Scene script records
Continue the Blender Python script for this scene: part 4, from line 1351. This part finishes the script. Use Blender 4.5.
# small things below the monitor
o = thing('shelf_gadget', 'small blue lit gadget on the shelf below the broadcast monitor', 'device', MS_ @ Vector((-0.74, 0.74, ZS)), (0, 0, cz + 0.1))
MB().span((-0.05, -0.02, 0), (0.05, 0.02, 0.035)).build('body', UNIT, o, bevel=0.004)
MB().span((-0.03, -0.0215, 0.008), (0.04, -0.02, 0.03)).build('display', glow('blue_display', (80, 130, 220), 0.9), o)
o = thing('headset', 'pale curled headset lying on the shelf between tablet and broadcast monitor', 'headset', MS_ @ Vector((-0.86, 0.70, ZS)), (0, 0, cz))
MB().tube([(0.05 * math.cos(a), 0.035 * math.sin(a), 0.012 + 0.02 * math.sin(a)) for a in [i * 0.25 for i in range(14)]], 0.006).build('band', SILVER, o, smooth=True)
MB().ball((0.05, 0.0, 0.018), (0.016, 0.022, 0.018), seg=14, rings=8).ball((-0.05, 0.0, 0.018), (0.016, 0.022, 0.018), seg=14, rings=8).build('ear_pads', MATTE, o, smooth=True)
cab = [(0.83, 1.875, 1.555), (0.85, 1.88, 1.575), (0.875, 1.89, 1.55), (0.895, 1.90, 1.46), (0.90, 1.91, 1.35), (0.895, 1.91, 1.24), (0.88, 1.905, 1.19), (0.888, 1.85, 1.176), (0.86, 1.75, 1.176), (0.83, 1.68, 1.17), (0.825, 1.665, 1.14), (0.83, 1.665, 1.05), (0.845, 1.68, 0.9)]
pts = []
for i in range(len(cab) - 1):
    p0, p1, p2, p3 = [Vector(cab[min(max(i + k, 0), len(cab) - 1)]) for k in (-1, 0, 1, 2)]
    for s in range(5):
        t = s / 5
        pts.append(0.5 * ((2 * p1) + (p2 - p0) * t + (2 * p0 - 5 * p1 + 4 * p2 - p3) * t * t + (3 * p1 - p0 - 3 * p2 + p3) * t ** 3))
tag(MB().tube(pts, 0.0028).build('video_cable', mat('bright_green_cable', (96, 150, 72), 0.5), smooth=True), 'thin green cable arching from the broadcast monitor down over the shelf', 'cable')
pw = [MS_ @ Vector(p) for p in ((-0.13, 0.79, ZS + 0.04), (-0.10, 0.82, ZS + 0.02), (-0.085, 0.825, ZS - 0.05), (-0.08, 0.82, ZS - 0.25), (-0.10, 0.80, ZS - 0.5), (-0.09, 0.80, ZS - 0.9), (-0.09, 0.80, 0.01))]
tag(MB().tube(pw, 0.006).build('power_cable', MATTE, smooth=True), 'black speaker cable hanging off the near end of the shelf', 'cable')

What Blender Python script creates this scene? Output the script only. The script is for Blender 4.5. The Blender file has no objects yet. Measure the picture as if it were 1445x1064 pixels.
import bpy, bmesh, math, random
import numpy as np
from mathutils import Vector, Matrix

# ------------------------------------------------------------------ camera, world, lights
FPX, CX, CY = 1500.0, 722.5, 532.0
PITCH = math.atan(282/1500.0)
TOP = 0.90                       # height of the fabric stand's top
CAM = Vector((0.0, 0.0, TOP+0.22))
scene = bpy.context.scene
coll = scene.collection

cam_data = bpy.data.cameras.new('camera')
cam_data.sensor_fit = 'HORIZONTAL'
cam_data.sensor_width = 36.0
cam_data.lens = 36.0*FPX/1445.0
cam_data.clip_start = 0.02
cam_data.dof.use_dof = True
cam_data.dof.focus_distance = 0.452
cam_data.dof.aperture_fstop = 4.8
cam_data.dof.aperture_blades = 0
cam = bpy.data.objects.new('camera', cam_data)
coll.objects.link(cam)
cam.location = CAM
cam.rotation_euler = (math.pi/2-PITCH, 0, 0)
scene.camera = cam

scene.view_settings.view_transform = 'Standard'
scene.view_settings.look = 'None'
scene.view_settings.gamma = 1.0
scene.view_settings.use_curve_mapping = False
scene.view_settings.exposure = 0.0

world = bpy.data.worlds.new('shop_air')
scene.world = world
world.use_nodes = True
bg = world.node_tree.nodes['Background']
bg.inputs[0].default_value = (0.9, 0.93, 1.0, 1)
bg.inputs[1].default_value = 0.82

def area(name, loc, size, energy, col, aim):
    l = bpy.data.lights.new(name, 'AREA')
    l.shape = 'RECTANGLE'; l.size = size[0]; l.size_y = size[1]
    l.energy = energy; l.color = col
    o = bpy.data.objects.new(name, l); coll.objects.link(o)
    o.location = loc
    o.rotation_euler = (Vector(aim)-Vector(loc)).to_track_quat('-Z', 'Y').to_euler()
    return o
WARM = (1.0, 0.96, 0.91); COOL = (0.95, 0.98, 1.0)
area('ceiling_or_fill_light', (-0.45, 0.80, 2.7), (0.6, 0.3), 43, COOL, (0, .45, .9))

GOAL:
Reproduce all of the material above word for word.

RESPONSE:
Continue the Blender Python script for this scene: part 4, from line 1351. This part finishes the script. Use Blender 4.5.
# small things below the monitor
o = thing('shelf_gadget', 'small blue lit gadget on the shelf below the broadcast monitor', 'device', MS_ @ Vector((-0.74, 0.74, ZS)), (0, 0, cz + 0.1))
MB().span((-0.05, -0.02, 0), (0.05, 0.02, 0.035)).build('body', UNIT, o, bevel=0.004)
MB().span((-0.03, -0.0215, 0.008), (0.04, -0.02, 0.03)).build('display', glow('blue_display', (80, 130, 220), 0.9), o)
o = thing('headset', 'pale curled headset lying on the shelf between tablet and broadcast monitor', 'headset', MS_ @ Vector((-0.86, 0.70, ZS)), (0, 0, cz))
MB().tube([(0.05 * math.cos(a), 0.035 * math.sin(a), 0.012 + 0.02 * math.sin(a)) for a in [i * 0.25 for i in range(14)]], 0.006).build('band', SILVER, o, smooth=True)
MB().ball((0.05, 0.0, 0.018), (0.016, 0.022, 0.018), seg=14, rings=8).ball((-0.05, 0.0, 0.018), (0.016, 0.022, 0.018), seg=14, rings=8).build('ear_pads', MATTE, o, smooth=True)
cab = [(0.83, 1.875, 1.555), (0.85, 1.88, 1.575), (0.875, 1.89, 1.55), (0.895, 1.90, 1.46), (0.90, 1.91, 1.35), (0.895, 1.91, 1.24), (0.88, 1.905, 1.19), (0.888, 1.85, 1.176), (0.86, 1.75, 1.176), (0.83, 1.68, 1.17), (0.825, 1.665, 1.14), (0.83, 1.665, 1.05), (0.845, 1.68, 0.9)]
pts = []
for i in range(len(cab) - 1):
    p0, p1, p2, p3 = [Vector(cab[min(max(i + k, 0), len(cab) - 1)]) for k in (-1, 0, 1, 2)]
    for s in range(5):
        t = s / 5
        pts.append(0.5 * ((2 * p1) + (p2 - p0) * t + (2 * p0 - 5 * p1 + 4 * p2 - p3) * t * t + (3 * p1 - p0 - 3 * p2 + p3) * t ** 3))
tag(MB().tube(pts, 0.0028).build('video_cable', mat('bright_green_cable', (96, 150, 72), 0.5), smooth=True), 'thin green cable arching from the broadcast monitor down over the shelf', 'cable')
pw = [MS_ @ Vector(p) for p in ((-0.13, 0.79, ZS + 0.04), (-0.10, 0.82, ZS + 0.02), (-0.085, 0.825, ZS - 0.05), (-0.08, 0.82, ZS - 0.25), (-0.10, 0.80, ZS - 0.5), (-0.09, 0.80, ZS - 0.9), (-0.09, 0.80, 0.01))]
tag(MB().tube(pw, 0.006).build('power_cable', MATTE, smooth=True), 'black speaker cable hanging off the near end of the shelf', 'cable')

What Blender Python script creates this scene? Output the script only. The script is for Blender 4.5. The Blender file has no objects yet. Measure the picture as if it were 1445x1064 pixels.
import bpy, bmesh, math, random
import numpy as np
from mathutils import Vector, Matrix

# ------------------------------------------------------------------ camera, world, lights
FPX, CX, CY = 1500.0, 722.5, 532.0
PITCH = math.atan(282/1500.0)
TOP = 0.90                       # height of the fabric stand's top
CAM = Vector((0.0, 0.0, TOP+0.22))
scene = bpy.context.scene
coll = scene.collection

cam_data = bpy.data.cameras.new('camera')
cam_data.sensor_fit = 'HORIZONTAL'
cam_data.sensor_width = 36.0
cam_data.lens = 36.0*FPX/1445.0
cam_data.clip_start = 0.02
cam_data.dof.use_dof = True
cam_data.dof.focus_distance = 0.452
cam_data.dof.aperture_fstop = 4.8
cam_data.dof.aperture_blades = 0
cam = bpy.data.objects.new('camera', cam_data)
coll.objects.link(cam)
cam.location = CAM
cam.rotation_euler = (math.pi/2-PITCH, 0, 0)
scene.camera = cam

scene.view_settings.view_transform = 'Standard'
scene.view_settings.look = 'None'
scene.view_settings.gamma = 1.0
scene.view_settings.use_curve_mapping = False
scene.view_settings.exposure = 0.0

world = bpy.data.worlds.new('shop_air')
scene.world = world
world.use_nodes = True
bg = world.node_tree.nodes['Background']
bg.inputs[0].default_value = (0.9, 0.93, 1.0, 1)
bg.inputs[1].default_value = 0.82

def area(name, loc, size, energy, col, aim):
    l = bpy.data.lights.new(name, 'AREA')
    l.shape = 'RECTANGLE'; l.size = size[0]; l.size_y = size[1]
    l.energy = energy; l.color = col
    o = bpy.data.objects.new(name, l); coll.objects.link(o)
    o.location = loc
    o.rotation_euler = (Vector(aim)-Vector(loc)).to_track_quat('-Z', 'Y').to_euler()
    return o
WARM = (1.0, 0.96, 0.91); COOL = (0.95, 0.98, 1.0)
area('ceiling_or_fill_light', (-0.45, 0.80, 2.7), (0.6, 0.3), 43, COOL, (0, .45, .9))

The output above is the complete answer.